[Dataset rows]
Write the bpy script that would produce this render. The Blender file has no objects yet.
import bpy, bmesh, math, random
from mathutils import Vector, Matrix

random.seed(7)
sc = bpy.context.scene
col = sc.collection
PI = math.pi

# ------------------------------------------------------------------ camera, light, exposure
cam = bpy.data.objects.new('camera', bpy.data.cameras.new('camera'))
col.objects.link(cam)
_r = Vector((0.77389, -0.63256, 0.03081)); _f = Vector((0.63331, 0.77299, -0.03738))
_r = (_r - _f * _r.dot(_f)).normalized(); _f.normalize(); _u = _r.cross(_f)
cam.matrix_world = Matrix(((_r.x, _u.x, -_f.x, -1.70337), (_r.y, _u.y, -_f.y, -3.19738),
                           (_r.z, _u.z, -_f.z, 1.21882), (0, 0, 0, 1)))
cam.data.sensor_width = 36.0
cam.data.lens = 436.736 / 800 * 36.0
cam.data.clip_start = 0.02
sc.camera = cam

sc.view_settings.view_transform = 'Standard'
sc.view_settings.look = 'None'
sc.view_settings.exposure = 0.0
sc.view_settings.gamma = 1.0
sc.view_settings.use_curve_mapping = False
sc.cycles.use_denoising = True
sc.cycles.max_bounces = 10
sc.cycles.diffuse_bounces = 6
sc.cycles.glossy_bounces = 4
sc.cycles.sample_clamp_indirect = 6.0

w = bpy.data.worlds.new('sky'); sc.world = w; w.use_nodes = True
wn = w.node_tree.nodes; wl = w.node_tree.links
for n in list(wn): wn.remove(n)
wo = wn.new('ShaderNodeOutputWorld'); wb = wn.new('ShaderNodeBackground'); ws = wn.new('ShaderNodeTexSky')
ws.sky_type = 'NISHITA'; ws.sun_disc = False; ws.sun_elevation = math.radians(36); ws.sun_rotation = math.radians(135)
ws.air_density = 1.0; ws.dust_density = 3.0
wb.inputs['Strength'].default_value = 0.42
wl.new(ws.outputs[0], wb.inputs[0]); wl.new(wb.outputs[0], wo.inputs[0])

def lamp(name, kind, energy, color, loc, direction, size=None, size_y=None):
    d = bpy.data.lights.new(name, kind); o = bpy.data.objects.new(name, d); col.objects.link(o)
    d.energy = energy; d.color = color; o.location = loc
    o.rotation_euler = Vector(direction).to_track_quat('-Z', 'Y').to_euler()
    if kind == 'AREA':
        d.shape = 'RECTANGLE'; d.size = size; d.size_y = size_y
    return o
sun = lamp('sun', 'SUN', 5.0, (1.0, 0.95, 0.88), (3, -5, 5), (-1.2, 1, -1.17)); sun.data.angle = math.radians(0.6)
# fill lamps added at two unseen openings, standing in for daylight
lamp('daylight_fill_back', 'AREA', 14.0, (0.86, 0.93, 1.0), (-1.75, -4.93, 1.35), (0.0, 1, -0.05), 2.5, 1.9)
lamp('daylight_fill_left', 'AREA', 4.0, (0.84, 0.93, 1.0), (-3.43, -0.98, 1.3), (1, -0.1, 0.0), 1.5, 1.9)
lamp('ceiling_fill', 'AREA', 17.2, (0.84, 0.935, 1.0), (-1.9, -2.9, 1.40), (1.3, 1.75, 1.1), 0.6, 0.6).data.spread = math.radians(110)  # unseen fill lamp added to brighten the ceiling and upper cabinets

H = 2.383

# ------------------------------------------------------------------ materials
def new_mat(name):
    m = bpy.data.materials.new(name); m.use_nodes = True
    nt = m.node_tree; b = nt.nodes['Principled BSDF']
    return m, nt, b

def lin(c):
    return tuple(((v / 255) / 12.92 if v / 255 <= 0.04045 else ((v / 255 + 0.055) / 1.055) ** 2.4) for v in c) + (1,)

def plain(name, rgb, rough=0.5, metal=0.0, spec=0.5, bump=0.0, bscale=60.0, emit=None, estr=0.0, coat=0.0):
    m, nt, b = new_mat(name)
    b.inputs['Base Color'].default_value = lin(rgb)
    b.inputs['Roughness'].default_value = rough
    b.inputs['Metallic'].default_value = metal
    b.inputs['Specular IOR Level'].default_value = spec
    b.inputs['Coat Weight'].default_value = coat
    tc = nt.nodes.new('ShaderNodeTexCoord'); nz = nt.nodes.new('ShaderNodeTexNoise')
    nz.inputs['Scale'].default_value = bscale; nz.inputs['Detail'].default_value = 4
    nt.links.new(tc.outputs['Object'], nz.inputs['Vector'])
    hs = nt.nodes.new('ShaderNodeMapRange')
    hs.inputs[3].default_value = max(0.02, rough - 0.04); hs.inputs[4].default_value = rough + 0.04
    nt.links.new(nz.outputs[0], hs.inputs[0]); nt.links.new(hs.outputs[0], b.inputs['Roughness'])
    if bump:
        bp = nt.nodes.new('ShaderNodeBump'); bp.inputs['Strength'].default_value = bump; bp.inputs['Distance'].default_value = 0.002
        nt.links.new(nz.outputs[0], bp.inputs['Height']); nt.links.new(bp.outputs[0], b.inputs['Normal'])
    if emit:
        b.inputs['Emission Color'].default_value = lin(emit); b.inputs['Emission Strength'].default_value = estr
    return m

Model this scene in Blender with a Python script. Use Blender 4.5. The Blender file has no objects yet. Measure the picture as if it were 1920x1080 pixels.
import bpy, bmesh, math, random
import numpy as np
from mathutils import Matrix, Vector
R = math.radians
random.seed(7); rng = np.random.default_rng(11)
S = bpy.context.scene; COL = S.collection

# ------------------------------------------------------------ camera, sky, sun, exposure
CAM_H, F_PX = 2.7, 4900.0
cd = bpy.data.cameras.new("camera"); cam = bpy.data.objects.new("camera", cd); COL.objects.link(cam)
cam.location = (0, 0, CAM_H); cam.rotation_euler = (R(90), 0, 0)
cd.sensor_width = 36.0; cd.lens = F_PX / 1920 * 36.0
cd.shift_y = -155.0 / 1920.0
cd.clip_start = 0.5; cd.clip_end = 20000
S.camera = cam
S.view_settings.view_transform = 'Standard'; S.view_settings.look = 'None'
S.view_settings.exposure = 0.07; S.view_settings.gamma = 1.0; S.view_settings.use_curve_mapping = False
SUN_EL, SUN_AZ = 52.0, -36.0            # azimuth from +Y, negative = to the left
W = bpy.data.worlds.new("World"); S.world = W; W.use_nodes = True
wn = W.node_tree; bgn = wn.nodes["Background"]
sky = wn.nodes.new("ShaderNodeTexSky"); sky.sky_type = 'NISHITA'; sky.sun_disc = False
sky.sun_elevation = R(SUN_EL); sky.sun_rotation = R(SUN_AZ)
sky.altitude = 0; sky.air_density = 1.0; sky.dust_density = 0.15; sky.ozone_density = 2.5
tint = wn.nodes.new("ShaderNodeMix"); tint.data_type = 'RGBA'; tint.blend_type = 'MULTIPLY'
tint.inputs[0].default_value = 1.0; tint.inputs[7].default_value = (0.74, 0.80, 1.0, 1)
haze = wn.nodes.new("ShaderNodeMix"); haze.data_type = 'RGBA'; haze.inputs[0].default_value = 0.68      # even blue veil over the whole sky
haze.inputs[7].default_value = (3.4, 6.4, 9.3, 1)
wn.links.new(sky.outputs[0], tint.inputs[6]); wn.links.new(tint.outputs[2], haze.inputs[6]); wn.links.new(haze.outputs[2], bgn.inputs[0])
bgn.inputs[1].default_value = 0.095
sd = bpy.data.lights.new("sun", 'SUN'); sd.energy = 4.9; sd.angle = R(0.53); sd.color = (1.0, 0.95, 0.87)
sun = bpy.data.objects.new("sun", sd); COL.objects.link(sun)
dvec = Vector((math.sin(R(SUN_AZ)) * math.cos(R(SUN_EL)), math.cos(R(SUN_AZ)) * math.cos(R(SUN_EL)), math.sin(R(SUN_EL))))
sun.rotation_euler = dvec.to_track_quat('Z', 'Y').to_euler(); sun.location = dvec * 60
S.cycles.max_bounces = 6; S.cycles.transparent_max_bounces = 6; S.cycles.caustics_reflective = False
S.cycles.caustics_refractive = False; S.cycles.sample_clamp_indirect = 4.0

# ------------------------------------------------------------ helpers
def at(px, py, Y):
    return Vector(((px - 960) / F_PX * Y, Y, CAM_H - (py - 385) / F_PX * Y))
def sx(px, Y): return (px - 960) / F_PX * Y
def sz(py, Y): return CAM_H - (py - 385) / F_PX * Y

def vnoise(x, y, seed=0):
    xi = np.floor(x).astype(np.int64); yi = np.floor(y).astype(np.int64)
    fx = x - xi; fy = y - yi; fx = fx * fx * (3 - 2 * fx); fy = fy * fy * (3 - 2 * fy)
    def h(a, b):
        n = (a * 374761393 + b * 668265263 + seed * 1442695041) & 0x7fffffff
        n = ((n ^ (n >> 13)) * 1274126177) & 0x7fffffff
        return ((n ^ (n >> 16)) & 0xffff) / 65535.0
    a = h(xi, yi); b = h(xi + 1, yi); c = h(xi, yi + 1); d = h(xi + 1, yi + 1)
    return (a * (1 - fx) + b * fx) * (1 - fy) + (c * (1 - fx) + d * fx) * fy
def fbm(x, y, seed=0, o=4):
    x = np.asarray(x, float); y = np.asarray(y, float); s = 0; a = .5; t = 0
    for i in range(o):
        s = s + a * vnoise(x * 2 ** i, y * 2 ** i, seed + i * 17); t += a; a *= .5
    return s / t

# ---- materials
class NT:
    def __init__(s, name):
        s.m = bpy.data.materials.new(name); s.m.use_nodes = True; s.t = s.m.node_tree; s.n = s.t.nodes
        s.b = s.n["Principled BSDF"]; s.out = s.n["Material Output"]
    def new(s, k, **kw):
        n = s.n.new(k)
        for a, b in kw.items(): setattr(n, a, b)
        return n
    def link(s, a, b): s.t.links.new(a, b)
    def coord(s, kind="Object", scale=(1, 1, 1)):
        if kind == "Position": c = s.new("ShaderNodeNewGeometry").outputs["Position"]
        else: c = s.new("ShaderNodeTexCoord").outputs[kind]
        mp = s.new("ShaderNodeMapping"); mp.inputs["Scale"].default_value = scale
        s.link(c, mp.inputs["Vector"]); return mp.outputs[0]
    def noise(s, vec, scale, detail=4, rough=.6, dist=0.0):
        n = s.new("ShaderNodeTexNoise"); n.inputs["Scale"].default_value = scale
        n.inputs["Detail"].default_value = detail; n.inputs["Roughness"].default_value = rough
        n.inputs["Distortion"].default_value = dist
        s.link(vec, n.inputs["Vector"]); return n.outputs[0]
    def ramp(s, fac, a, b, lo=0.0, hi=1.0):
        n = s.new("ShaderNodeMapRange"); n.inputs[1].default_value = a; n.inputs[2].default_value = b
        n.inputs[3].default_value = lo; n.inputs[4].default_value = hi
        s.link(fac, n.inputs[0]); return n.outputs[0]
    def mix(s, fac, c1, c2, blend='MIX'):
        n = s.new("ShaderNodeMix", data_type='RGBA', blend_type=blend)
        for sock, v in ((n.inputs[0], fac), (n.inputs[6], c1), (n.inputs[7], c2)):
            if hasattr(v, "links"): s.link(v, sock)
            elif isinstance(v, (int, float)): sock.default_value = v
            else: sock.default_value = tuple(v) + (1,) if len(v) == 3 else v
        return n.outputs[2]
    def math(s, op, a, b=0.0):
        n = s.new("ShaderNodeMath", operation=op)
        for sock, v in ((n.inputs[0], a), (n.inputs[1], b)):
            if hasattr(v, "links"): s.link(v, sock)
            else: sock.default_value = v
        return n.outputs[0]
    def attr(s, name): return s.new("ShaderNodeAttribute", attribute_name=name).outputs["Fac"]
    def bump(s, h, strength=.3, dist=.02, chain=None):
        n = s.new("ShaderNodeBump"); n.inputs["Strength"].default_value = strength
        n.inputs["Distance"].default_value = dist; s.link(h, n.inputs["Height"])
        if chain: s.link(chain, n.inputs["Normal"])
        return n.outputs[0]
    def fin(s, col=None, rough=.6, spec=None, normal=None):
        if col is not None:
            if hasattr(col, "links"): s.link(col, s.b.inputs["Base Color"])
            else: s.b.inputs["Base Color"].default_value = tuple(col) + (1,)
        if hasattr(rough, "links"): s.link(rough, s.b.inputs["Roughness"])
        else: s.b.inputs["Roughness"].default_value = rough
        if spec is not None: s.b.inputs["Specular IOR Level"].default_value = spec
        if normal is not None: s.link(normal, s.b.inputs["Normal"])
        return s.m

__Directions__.
From the first line of the data through the line with "PI = math.pi", quote each line exactly and add nothing else.

__Solution below__.
Write the bpy script that would produce this render. The Blender file has no objects yet.
import bpy, bmesh, math, random
from mathutils import Vector, Matrix

random.seed(7)
sc = bpy.context.scene
col = sc.collection
PI = math.pi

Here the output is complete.